Zener Effect:
Occurs in heavily doped diodes with a narrow depletion layer.
Electric field becomes intense, approximately 300,000 V/cm.
Field pulls electrons from valence orbits (known as high-field emission).
Dominates in breakdown voltages less than 4 V.
Avalanche Effect:
Minority carriers are accelerated, dislodging other electrons.
Causes an avalanche of free carriers, resulting in large reverse current.
Dominates in breakdown voltages greater than 6 V.
Between 4-6 V:
Both Zener and Avalanche effects are present.
Naming:
Historically, all breakdown diodes are called Zener diodes, even though both effects may occur.
Impact of Temperature on Zener Voltage:
Zener voltage changes with ambient temperature.
Listed in data sheets as the temperature coefficient:
Change in breakdown voltage per degree Celsius (\(^{\circ}\mathrm{C}\)).
Breakdown Voltage \(<\) 4 V:
Negative temperature coefficient (Zener effect).
Example: A 3.9 V zener diode may have a coefficient of -1.4 mV/\(^{\circ}\mathrm{C}\).
For each \(1^{\circ}~\mathrm{C}\) increase, breakdown voltage decreases by 1.4 mV.
Breakdown Voltage \(>\) 6 V:
Positive temperature coefficient (Avalanche effect).
Example: A 6.2 V zener diode may have a coefficient of +2 mV/\(^{\circ}\mathrm{C}\).
For each \(1^{\circ}\mathrm{C}\) increase, breakdown voltage increases by 2 mV.
Between 4 and 6 V:
Temperature coefficient shifts from negative to positive.
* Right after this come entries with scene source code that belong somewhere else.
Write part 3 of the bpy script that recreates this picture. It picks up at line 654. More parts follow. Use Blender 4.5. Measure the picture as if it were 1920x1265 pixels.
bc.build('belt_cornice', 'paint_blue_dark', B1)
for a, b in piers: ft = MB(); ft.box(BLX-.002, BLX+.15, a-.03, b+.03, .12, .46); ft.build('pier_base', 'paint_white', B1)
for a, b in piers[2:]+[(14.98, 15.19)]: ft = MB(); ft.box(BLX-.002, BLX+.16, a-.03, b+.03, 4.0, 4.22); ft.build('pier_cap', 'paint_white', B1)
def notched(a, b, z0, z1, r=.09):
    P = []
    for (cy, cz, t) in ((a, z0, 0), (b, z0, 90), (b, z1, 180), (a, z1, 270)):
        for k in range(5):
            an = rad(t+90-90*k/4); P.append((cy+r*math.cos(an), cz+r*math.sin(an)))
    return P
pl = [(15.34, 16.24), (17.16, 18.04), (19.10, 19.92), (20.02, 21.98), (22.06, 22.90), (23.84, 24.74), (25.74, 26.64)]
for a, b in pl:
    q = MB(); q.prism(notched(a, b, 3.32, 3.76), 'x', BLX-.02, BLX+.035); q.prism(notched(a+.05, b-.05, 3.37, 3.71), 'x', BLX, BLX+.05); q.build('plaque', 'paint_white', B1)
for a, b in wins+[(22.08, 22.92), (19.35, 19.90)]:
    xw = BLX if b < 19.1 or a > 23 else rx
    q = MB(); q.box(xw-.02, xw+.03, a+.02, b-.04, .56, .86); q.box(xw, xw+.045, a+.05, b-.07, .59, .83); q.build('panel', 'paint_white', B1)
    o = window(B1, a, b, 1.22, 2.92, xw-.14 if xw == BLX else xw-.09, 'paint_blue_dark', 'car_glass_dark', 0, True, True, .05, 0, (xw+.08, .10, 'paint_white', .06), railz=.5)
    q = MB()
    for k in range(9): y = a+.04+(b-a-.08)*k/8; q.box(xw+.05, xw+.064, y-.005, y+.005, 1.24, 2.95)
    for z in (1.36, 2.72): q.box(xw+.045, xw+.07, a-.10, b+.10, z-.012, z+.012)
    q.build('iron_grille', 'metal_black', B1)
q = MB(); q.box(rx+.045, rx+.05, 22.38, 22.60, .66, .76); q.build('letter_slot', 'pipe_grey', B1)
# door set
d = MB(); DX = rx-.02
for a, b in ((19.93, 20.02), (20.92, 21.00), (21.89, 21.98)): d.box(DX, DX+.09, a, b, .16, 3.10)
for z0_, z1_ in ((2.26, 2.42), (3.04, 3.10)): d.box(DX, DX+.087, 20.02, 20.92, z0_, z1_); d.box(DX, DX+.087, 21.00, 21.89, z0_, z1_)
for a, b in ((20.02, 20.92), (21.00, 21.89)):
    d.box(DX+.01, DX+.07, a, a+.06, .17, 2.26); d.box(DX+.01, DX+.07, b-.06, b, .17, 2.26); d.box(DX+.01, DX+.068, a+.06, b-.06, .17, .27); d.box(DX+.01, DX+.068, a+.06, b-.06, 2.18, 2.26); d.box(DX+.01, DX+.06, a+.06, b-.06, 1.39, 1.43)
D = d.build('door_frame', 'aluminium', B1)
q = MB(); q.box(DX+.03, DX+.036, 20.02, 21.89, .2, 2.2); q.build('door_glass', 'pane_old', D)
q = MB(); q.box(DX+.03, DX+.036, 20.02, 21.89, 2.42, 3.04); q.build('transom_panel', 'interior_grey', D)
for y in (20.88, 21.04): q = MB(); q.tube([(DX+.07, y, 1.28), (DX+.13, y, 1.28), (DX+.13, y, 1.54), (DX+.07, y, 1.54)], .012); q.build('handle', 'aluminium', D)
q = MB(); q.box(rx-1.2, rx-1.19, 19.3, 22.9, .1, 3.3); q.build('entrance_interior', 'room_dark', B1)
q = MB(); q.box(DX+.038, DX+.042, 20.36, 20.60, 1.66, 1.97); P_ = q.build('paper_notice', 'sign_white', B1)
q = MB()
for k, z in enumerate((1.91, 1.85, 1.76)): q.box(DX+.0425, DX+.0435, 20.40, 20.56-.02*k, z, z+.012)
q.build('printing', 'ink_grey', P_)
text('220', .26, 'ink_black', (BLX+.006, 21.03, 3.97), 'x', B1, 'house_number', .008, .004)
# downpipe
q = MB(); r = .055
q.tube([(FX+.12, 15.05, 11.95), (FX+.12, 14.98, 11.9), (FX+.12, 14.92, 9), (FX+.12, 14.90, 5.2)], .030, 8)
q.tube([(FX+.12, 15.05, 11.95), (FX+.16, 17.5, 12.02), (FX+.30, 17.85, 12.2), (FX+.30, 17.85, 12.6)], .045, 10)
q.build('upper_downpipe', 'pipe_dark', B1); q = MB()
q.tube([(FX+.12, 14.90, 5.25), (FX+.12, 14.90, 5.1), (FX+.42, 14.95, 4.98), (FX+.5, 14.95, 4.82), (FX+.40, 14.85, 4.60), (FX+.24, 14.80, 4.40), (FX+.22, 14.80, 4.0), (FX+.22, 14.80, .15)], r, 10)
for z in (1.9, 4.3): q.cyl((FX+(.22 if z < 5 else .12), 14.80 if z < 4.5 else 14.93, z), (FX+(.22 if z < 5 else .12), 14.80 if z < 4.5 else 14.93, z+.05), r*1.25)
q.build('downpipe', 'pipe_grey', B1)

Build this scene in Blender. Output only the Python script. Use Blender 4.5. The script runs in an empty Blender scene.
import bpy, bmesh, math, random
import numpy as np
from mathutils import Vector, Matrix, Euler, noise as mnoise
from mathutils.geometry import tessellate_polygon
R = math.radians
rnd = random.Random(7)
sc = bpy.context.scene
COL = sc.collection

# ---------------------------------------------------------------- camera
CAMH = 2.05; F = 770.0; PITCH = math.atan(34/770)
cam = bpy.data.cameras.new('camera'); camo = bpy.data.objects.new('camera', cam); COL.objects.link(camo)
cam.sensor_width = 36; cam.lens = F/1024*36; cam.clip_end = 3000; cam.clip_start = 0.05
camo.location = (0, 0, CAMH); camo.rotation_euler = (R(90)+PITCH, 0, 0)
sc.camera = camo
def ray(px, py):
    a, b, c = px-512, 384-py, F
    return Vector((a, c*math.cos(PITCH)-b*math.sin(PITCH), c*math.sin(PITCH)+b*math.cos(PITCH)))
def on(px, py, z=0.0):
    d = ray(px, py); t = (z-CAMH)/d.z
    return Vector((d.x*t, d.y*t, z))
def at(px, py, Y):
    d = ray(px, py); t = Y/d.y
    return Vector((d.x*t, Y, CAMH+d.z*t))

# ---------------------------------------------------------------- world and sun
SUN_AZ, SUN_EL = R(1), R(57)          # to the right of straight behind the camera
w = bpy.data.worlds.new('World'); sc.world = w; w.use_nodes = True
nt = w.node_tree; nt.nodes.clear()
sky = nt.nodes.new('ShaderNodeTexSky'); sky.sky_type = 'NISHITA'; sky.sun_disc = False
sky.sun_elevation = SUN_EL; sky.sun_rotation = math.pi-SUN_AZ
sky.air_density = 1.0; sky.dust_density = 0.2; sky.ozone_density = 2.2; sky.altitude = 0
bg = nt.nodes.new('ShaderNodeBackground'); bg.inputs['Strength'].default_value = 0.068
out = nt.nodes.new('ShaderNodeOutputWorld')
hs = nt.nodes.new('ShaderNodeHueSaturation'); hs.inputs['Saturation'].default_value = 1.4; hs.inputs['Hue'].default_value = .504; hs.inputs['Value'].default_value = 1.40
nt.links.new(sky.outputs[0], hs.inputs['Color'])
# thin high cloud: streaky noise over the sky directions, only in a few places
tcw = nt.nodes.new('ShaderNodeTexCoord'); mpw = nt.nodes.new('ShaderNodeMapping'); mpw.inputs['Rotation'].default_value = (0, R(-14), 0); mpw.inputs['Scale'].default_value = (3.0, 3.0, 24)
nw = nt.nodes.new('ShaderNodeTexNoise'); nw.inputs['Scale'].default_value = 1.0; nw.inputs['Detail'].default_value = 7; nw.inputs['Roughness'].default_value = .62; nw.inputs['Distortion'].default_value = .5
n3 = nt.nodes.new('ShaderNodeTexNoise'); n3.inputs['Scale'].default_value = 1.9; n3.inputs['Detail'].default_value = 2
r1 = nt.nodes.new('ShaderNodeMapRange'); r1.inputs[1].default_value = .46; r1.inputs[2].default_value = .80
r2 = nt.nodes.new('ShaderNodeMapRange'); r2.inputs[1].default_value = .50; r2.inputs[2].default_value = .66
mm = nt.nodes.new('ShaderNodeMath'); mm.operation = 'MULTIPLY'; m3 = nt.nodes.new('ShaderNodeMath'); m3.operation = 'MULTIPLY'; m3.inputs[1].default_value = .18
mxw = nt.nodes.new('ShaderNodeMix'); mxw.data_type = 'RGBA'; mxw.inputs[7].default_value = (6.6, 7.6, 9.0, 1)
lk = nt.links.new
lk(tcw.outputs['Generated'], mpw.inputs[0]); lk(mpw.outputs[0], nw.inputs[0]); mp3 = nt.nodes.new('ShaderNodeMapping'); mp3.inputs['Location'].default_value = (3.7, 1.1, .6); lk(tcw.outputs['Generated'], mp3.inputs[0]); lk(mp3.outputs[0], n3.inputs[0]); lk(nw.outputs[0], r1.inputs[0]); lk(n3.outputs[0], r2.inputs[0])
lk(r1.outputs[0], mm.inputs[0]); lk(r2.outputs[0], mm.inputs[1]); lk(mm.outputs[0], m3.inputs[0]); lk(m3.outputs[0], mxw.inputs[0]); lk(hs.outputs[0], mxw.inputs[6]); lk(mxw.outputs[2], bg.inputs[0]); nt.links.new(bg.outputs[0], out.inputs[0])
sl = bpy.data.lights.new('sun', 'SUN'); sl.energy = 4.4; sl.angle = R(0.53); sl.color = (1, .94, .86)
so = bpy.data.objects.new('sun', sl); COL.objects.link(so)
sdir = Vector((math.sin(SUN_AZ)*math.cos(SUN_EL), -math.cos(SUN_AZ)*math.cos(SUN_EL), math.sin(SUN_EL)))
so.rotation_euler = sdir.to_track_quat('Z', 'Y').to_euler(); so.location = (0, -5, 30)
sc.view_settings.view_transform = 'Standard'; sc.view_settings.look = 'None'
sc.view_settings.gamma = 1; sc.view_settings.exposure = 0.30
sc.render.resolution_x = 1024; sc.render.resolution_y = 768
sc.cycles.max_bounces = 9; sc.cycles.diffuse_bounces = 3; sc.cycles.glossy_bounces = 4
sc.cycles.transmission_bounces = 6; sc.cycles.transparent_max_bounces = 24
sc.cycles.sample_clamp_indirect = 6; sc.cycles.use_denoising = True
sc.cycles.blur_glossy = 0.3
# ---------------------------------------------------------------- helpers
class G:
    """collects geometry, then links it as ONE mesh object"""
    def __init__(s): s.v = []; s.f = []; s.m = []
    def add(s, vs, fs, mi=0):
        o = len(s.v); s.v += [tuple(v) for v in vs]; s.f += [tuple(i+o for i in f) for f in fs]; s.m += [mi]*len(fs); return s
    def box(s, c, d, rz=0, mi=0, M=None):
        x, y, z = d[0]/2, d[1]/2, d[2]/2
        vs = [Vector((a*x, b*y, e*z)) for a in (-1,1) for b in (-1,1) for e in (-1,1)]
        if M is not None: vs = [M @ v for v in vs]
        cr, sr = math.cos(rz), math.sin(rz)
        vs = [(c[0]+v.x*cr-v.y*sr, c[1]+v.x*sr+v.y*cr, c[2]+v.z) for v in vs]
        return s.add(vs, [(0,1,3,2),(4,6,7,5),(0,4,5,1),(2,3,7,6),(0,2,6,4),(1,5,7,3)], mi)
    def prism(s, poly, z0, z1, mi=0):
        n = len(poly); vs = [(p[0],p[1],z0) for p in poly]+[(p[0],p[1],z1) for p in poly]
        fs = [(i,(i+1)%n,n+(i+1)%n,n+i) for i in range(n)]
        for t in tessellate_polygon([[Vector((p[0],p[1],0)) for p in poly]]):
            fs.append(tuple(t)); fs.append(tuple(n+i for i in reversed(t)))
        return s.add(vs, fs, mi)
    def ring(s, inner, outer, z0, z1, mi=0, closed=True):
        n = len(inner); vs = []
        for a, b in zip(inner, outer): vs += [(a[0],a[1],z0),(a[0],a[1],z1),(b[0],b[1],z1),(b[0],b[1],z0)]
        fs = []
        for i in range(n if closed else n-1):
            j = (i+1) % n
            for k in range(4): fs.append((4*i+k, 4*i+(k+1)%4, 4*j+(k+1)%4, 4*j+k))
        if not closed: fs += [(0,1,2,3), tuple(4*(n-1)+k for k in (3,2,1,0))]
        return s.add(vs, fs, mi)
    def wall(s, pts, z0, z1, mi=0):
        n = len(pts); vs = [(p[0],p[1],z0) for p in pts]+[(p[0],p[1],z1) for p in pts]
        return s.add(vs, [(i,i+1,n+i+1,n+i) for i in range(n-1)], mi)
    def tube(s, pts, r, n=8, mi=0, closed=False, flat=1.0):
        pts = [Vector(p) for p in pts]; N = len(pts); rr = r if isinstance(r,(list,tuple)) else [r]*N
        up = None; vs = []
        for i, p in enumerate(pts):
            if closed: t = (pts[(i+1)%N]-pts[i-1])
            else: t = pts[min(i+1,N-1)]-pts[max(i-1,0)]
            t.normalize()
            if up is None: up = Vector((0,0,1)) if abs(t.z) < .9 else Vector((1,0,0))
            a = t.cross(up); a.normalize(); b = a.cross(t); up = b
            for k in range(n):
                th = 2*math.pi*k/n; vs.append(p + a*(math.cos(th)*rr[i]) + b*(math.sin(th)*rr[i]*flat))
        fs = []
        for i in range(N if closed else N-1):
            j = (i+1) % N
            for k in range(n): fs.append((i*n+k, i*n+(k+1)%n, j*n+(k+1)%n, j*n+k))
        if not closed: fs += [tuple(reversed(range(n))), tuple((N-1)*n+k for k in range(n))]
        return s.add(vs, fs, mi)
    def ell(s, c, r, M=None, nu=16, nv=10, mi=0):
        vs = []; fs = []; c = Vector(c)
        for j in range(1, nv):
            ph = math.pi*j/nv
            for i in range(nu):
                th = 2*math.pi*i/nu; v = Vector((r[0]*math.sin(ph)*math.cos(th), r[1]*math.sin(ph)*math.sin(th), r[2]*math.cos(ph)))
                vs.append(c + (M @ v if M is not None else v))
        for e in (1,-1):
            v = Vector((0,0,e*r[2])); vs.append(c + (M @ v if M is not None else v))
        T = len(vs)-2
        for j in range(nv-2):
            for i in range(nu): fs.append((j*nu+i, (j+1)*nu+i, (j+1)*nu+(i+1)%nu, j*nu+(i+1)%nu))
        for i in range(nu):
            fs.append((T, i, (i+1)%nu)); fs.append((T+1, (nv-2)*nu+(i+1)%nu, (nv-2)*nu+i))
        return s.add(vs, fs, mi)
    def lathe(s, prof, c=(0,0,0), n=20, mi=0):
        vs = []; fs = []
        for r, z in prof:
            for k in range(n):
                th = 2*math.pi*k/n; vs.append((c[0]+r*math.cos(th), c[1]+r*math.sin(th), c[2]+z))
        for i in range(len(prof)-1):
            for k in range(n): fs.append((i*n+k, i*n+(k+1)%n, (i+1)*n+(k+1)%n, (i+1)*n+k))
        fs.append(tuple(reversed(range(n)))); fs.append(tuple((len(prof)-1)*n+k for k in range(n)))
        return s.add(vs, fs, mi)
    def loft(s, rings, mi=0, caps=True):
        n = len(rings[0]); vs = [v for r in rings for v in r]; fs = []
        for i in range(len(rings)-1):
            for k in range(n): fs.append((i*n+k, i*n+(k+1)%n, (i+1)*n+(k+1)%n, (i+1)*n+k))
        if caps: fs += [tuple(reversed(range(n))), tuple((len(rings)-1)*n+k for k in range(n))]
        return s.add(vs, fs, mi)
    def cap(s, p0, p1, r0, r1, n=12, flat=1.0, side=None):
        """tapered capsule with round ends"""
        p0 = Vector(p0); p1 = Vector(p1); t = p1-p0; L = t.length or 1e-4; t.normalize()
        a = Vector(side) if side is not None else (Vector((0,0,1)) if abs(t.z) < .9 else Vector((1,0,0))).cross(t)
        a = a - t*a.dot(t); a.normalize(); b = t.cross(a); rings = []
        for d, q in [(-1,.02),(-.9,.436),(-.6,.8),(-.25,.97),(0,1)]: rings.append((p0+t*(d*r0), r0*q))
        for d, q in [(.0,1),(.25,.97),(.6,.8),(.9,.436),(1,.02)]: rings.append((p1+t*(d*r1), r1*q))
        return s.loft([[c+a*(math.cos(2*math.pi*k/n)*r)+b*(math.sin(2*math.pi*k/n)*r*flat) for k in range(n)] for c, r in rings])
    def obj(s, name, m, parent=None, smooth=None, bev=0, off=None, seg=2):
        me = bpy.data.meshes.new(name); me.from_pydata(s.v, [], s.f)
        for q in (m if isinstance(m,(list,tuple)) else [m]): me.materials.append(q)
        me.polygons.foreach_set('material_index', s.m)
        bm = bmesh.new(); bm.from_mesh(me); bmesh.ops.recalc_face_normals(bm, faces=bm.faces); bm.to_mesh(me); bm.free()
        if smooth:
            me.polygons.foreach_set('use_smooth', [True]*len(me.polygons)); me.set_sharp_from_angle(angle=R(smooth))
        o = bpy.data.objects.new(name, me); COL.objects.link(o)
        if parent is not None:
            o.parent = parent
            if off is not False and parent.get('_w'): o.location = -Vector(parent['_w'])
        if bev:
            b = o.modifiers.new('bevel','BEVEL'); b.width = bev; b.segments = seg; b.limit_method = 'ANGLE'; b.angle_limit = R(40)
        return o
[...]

Some diodes have a zero temperature coefficient, offering stability across temperature ranges.
Important for applications needing stable Zener voltage over wide temperature variations.
Is the zener diode operating in the breakdown region?
\[V_{TH}=\frac{1 \mathrm{k}\Omega}{270 \Omega + 1 \mathrm{k}\Omega}(18 \mathrm{V})=14.2 \mathrm{V}\]
The Thevenin voltage (\(V_{th}\)) is greater than the Zener voltage (\(V_Z\)).
Operates in the breakdown region.
What is the zener current?
\[\begin{aligned} I_{S}&=\frac{(18-10)\:\mathrm{V}}{270\:\Omega}=29.6\:\mathrm{mA}\\ I_{L}&=\frac{10\:\mathrm{V}}{1\:\mathrm{k}\Omega}=10\:\mathrm{mA}\\ I_{Z}&=29.6\:\mathrm{mA}-10\:\mathrm{mA}=19.6\:\mathrm{mA}\\ \end{aligned}\]
What is the behaviour of this circuit?
First Zener diode acts as a preregulator.
Second Zener diode serves as a Zener regulator.
Preregulator output: 20 V.
Zener regulator output: 10 V.
Provide the second regulator with a well-regulated input.
Ensure the final output is extremely well regulated.
Zener diodes are commonly used in voltage regulators, remaining in the breakdown region.
Zener diodes can be utilized in circuits for waveshaping, as shown in the configuration with two back-to-back Zener diodes.
Positive Half-Cycle:
Upper diode conducts; lower diode breaks down.
Output is clipped at \(\text{Zener Voltage} + 0.7 \, \text{V}\).
Negative Half-Cycle:
Lower diode conducts; upper diode breaks down.
Output approaches a square wave.
Conclusion:
Larger input sine waves produce a better-shaped output square wave.
Multiple DC Output Voltages:
Combination of zener diodes and ordinary silicon diodes used to generate multiple DC output voltages from a 20-V power supply.
Bottom diode produces 10 V output.
Forward-biased silicon diodes add small voltage steps: 10.7 V and 11.4 V.
Top zener diode with a 2.4 V breakdown voltage gives an output of 13.8 V.
Different combinations of zener and silicon diodes can yield various DC outputs.
Over-voltage Protection:
If a 6-V relay is connected directly to a 12-V supply, it might be damaged.
Solution is to connect a 5.6-V zener diode in series with the relay.
Zener diode drops 5.6 V, leaving 6.4 V across the relay (within tolerance).
Capacitor Over-voltage Protection:
Electrolytic capacitors often have low voltage ratings (e.g., 1000 \(\mu\)F, rated at 6 V).
If used with a 12-V supply, the capacitor could be damaged.
By placing a 6.8-V zener diode in series, the voltage across the capacitor is reduced to 5.2 V, safely within its 6-V rating.